Coaching & Mentoring At Work

Coaching and mentoring are both helping strategies that develop an individual. The intent of both coaching and mentoring is the same, namely to help the individual learn using a variety of helping activities. Utilising such interventions can be crucial tools in contributing to personal and organisational performance.  

The purpose of coaching is to stimulate the thoughts and ideas of the coachee to figure out their own way of achieving things, to help them find solutions and a way forward. Therefore, the coach is the instrument that helps the person navigate, using their own internal compass, to reach their potential. 

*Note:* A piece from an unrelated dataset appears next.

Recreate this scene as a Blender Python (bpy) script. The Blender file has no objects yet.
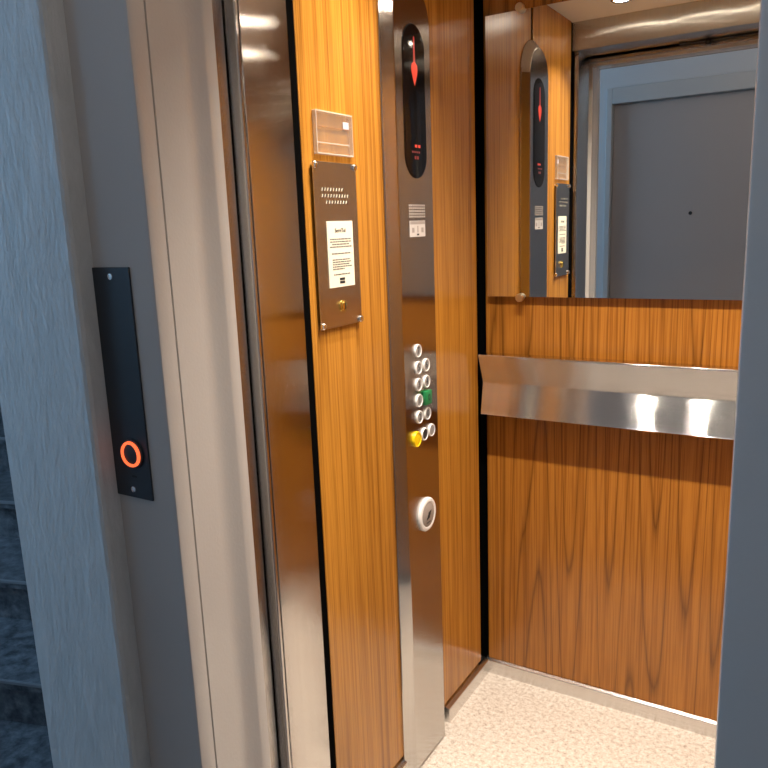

“Coaching is the art of facilitating the performance, learning
and development of another”

(M Downey 2013)

So, the coach carries out a facilitative role, is coachee centric, working to the
coachee’s agenda. In an organisational context, coaching can be a suitable
intervention to focus the individual on achieving optimal performance in their job;

KPI’s, objectives, tasks, projects, etc. It allows the individual to examine what they
need to achieve, and how they can achieve it. It provides an opportunity to self
assess and improve interpersonal skills e.g. handling conflict, communication etc.

Coaching also serves well in areas such as professional and career development, identifying personal aspirations, exploring opportunities and possible resources to facilitate self-development.

In summary, coaching is about providing the opportunity for the coachee to self-reflect, review and then respond by taking meaningful action to move forward.

Mentoring is sharing expert advice and guidance to an individual to help them learn.
The mentor is the ‘go-to’ person providing counsel, wisdom, expertise and experience. They act as a sounding board, allowing the mentee to shape their thinking while gaining insight and views from the mentor.

The mentor gives support by providing information, advice and assistance in a way that empowers the mentee

(J Starr 2014)

The mentor's approach to the relationship can affect the learning outcome, in the
way they ‘empower’ the mentee. They can choose to use a facilitative approach in
that the mentor encourages the mentee to review their own experiences, be intuitive
and learn their own lessons. Or, they can offer advice and opinion, therefore
learning from the mentor’s experience. In an organisational context, mentoring
can be a suitable intervention that provides longer-term focused development of an
individual. The mentor can open doors, create contacts and point the mentee in the right
direction. The mentee may want to discuss personal issues or obstacles and gain valuable insight from the mentor on how to overcome them.

In summary, the mentor provides insight, advice, guidance and direction to help the mentee learn and develop.